住民主役の復興のまちづくり

委員会視察報告②神戸市

→阪神・淡路大震災では鉄筋コンクリートの橋脚が甚大な被害を受けた。1970年代の橋脚に震災時の強震動を加えた際の破壊現象を解明すべく、視察前日に実験が行なわれた。実験の一般見学はできず、報道を通じて公開される。「兵庫耐震工学研究センター」通称「E-ディフェンス」にて。  

  建設委員会、2つ目の視察テーマは「災害後の対応と復興」。2日目は神戸市、3日目は三木市を訪れました。

●再開発事業(神戸市)

  昔からの古い木造密集地域において大規模な家屋の倒壊や火災が発生したという教訓を生かし、神戸市では防災性に優れた安全・安心でかつ快適であることを基本に、復興のまちづくりに着手しました。まず、発災から2ヶ月間、建築基準法に基づく建築制限を6か所に適用し、無秩序な建築行為を制限。その後、土地区画整理事業や市街地再開発事業の施行区域を決めましたが、避難所などでの生活を余儀なくされた住民への周知は不十分であることから、この段階では、骨格となる道路や公園などの決定にとどめ、生活圏域については別途、住民との十分な合意形成を踏んだ上ですすめることとしました。

  まちづくりにおいて、住民の意見反映、住民との合意を図る過程は最も重要です。神戸市では、全地区に設置されたまちづくり協議会に対して活動費を助成、また、まちづくりコンサルタントやアドバイザーを派遣したり、各地区に現地相談所を設置するなど、市民との協働のまちづくりを推進しています。
  現地視察を実施した新長田駅北地区は、震災復興市街地再開発事業として今年度までの14ヶ年で事業がすすめられ、建物移転率98%、人口回復率は120%という状況です。59.6ヘクタールの地区面積に、民間共同住宅が8ヶ所、市営共同住宅が2ヶ所、またパイロット産業として、シューズギャラリー(プラザ)が15店舗で構成されました。21のまちづくり協議会からの提案は随所に活かされており、歩道部には六甲山の湧水による「せせらぎ」が設置されました。(9/9付サイトに写真あり)東部地区には「いえなみ基準」という景観市民協定が結ばれ、屋根は道路に面して傾斜させる、塀が必要な時は生垣などで緑化する、色彩は淡い色にし、汚れが目立たないようにする、などが決められました。これらを遵守することを、まちなみ整備事業助成金(工事費の2/3以内かつ500万円限度)の対象条件としています。
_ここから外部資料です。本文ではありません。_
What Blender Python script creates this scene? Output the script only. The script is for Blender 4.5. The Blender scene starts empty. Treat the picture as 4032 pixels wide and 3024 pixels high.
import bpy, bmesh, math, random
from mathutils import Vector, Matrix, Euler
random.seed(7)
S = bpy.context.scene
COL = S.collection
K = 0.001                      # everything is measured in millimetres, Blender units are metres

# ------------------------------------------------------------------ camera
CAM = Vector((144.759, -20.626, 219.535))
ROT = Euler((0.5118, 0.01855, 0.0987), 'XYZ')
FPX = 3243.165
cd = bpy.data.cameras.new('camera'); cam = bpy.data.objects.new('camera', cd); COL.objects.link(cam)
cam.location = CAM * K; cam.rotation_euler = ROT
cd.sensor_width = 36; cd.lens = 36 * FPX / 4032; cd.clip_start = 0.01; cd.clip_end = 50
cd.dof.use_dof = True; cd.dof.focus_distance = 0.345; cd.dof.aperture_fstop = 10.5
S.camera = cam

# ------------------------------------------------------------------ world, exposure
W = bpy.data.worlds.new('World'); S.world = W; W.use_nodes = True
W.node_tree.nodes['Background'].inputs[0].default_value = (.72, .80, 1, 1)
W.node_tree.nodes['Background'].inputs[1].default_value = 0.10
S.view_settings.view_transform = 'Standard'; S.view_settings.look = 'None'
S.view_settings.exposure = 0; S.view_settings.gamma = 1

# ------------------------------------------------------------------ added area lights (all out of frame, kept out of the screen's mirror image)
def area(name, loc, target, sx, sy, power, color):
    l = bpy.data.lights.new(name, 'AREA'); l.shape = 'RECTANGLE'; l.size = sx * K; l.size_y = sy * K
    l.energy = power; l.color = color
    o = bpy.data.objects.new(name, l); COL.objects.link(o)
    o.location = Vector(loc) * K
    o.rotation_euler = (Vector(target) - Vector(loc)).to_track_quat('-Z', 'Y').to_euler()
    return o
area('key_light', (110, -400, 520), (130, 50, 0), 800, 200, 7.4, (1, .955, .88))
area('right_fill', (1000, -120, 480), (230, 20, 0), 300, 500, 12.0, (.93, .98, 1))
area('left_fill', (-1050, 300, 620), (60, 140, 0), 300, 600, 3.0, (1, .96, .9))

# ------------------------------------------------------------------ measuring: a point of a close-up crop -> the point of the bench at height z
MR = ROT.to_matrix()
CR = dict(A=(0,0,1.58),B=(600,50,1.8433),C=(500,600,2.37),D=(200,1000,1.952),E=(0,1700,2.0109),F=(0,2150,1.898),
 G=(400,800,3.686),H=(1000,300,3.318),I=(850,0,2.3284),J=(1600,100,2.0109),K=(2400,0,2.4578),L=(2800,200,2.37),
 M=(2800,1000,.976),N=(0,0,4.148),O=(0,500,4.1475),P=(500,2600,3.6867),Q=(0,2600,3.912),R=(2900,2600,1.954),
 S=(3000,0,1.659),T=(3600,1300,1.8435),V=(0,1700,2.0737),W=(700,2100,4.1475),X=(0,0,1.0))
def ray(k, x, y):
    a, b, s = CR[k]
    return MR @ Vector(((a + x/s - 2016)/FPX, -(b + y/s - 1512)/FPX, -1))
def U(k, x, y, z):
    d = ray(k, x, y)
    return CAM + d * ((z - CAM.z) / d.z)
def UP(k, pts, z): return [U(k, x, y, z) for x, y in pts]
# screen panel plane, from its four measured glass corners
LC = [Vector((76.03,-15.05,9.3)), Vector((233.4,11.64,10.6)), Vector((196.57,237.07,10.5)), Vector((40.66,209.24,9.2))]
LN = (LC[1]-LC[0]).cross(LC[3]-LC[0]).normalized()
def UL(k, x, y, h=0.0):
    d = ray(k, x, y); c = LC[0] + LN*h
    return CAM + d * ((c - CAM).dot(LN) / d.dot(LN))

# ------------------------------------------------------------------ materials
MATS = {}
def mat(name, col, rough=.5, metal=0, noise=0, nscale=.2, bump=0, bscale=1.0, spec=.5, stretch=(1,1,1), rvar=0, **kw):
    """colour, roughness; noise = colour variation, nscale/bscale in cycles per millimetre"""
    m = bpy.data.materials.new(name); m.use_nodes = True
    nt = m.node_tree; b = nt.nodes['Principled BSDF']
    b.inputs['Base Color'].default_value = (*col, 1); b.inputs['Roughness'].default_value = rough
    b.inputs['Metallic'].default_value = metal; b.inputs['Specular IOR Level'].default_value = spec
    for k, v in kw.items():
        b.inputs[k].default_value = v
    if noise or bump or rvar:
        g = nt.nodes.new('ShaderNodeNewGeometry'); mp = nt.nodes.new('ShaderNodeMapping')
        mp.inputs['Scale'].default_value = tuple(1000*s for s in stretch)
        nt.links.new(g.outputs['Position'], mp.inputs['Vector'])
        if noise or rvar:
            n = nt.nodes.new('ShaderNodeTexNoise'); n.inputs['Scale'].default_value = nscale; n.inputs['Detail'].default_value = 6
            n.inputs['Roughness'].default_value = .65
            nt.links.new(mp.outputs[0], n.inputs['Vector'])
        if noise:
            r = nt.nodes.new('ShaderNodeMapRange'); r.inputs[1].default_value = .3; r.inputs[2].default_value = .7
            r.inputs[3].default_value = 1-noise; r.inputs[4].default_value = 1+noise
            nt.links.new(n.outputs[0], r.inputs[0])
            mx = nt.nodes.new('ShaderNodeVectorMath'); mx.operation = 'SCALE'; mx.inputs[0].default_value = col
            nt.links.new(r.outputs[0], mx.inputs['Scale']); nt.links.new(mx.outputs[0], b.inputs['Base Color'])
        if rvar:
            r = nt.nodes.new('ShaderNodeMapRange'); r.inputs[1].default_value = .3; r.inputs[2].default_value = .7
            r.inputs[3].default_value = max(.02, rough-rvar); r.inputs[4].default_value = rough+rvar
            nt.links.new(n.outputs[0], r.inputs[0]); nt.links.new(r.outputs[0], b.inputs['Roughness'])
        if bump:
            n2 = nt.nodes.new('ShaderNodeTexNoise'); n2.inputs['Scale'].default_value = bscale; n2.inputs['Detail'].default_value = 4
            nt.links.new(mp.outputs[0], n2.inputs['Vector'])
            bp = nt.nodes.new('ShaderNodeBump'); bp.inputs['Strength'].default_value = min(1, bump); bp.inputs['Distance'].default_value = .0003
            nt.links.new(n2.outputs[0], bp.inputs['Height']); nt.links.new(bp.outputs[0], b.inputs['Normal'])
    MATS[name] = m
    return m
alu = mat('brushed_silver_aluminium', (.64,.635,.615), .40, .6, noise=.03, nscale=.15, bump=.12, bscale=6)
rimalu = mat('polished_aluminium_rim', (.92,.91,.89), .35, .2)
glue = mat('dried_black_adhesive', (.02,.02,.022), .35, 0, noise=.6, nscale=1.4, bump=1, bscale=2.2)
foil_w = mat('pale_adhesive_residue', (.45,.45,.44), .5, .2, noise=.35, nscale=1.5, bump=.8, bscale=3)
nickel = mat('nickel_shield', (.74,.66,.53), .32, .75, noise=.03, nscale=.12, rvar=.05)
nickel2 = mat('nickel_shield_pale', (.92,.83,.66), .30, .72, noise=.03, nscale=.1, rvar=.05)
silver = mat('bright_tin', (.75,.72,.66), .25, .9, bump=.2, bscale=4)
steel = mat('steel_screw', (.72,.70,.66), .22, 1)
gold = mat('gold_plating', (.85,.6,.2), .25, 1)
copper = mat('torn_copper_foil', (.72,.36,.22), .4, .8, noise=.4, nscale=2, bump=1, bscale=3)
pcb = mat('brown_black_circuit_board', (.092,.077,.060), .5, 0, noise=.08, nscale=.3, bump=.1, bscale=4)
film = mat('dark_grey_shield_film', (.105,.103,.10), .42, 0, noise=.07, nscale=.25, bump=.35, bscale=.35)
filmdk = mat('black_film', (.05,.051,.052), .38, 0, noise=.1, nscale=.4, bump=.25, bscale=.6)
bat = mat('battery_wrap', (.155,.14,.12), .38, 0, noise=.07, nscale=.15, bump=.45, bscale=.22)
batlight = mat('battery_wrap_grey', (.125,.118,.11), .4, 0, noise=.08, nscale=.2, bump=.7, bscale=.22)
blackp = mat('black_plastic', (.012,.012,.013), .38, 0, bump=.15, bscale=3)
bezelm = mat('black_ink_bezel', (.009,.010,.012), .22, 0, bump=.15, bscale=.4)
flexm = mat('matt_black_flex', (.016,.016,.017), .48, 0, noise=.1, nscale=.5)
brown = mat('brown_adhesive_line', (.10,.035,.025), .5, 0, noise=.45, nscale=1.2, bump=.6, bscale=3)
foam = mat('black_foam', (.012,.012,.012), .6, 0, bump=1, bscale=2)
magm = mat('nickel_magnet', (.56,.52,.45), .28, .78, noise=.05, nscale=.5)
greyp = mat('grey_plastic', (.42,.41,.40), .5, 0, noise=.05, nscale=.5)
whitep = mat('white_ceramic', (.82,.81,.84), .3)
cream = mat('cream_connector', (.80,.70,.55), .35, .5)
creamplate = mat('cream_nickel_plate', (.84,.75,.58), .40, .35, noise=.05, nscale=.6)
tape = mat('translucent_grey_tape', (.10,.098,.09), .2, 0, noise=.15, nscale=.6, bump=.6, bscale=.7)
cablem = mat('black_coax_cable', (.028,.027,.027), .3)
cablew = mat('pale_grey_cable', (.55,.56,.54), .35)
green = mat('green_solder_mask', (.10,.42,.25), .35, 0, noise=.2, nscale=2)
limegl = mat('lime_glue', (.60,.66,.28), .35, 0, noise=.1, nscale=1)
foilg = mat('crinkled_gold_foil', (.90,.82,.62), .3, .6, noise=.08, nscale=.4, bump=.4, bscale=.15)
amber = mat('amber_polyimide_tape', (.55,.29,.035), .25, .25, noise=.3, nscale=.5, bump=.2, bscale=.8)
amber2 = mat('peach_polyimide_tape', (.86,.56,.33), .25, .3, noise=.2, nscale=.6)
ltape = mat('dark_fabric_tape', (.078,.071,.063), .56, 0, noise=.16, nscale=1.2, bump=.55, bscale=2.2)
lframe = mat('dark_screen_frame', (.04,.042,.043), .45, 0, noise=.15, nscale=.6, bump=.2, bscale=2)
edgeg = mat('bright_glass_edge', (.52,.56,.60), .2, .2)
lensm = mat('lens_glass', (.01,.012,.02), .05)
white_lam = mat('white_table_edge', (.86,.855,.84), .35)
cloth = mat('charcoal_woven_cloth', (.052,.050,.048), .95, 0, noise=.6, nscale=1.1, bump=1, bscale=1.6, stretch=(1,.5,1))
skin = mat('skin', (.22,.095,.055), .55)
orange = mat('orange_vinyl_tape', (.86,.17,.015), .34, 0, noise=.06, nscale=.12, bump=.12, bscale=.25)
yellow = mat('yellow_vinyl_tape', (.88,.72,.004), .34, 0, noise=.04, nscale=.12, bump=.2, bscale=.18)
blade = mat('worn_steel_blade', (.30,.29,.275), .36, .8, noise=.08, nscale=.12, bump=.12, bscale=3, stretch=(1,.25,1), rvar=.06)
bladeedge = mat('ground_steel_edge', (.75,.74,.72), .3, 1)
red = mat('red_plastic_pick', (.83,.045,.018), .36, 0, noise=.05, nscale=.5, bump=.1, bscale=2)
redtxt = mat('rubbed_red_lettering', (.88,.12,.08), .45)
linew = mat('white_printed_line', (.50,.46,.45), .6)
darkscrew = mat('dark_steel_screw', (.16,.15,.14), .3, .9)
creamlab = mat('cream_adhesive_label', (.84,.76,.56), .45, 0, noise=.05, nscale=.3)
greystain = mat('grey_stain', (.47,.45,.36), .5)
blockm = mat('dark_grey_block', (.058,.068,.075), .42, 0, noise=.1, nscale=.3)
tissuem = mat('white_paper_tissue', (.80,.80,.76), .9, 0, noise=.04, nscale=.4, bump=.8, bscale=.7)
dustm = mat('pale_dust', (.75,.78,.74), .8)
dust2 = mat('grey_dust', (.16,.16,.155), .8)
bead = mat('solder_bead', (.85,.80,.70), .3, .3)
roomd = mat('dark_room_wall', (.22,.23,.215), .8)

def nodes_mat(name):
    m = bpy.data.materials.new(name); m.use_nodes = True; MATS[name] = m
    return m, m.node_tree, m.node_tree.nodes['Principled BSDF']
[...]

  尾道市もそうでしたが、神戸市の再開発事業も、丁寧な住民との対話、合意形成の上にすすめられており、本区においても「区民との協働」を実践すべく、まちづくりについては住民の意見を反映する手法を取り入れることが重要です。

●独立行政法人防災科学技術研究所「兵庫耐震工学研究センター」(三木市)

  このセンターでは、実大規模の構造物に3次元で震動をかけ、なぜ壊れるか、どこまで壊れるか、どう壊れるか、構造物の破壊メカニズムを研究しています。実験棟には400トンの天井クレーンを2基所有。その下に設置される震動台(写真参照)は、国内にある4施設のなかでも、1200トンという最大質量を誇っています。木造建物、橋脚など、さまざまな実験が行われていますが、準備や片付けにも時間を要するため、1か月1件のペースで研究がすすめられています。ちょうど前日に、1970年代建設の橋梁に阪神・淡路の強震を加えた際の破壊現象を解明する実験が行なわれており、その実験装置を見ることができました。当時、高速道路が倒壊したシーンは忘れることができません。この実験データが、橋梁研究者に提供され、今後の耐震設計や学術的研究に活かされることになります。
  屋外ヤードに、すでに実験の終わった学校の校舎一部がそのまま置かれており、耐震化されていない校舎と耐震化が済んだ校舎では、目視においてもその差は歴然としていました。学校では、発災時、子どもたちに机の下にもぐるように指導していますが、子ども用の小さな、しかも動いてしまう机ではその効果はもはや期待できないといいます。やはり地域の核であり、避難所ともなる学校校舎そのものの耐震化を速やかにすすめていかなければなりません。